Global business models and labor challenges
Maria Alejandra Caporale Madi
Chair WEA Conferences, Professor and researcher at Instituto de Economia UNICAMP (retired)
Please cite the paper as:
Maria Alejandra Caporale Madi, (2016), Global business models and labor challenges, World Economics Association (WEA) Conferences, No. 1 2016, Capital Accumulation, Production and Employment:, 15th May to 15th July 2016

This paper has been included in the publication
“Capital and Justice”
Abstract
Today, private equity funds express the power of centralized money to define not only investment flows but also working conditions. Indeed, private equity funds have been responsible for the employment standards of tens of millions of workers worldwide and the impacts of private equity investments on working conditions is raising growing concerns. The social impacts of the private equity business model based on “rationalization” have been less explored by academic researchers, while extensive studies have been developed by private sector companies and industry bodies that tend to report only stories of success. Taking into account that financialization enhances the redistribution and reallocation of power and wealth, this paper assesses, from a Keynesian approach, that the private equity funds’ business model foster social vulnerabilities. After presenting a brief overview of global business environment and the post-crisis evolution of private equity funds, this paper discuss the factors that shape the microeconomic and macroeconomic effects of their typical investment strategies. Rather than treating private equity funds as a financial phenomenon, the analysis rethinks the relations between private equity funds and labour as involving forms of production at the current frontier of capital.
What a great analysis ! Almost all things that goes into the process of production employing labor will have an impact on labor.
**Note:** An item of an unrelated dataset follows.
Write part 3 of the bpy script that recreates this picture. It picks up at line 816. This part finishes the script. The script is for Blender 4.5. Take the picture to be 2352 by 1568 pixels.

This is not a discovery now. Private eqyuity funds are supposed to be collection of private savings looking for investment in shares of companies. They compete among themselves, look for high returns commensurate with the risks they make and lose money. There are success stories and there are failure stories. When the failure stories impact the private equity funds adversely and outweighs the positive effect consistently, private equity funds will lose money. So, what is the great point to study. The data gathered and analyzed reflects good reaseach work. But does not in any way indicate anything of consequence in terms of policy regarding private equity investments. in companies. We must know how the private equity funds have earned, the consistency and variability of their retunrs and relate them to wages and employment where private equity has major stake in companies.
Many thanks for your comment. It is really an incentive for deepening the reserach on the social effects of private equity investments.
As you suggest, we certainly need to broaden the research in terms of 1) data about private equity performance, wages and employment; 2) policy isues related to market regulation.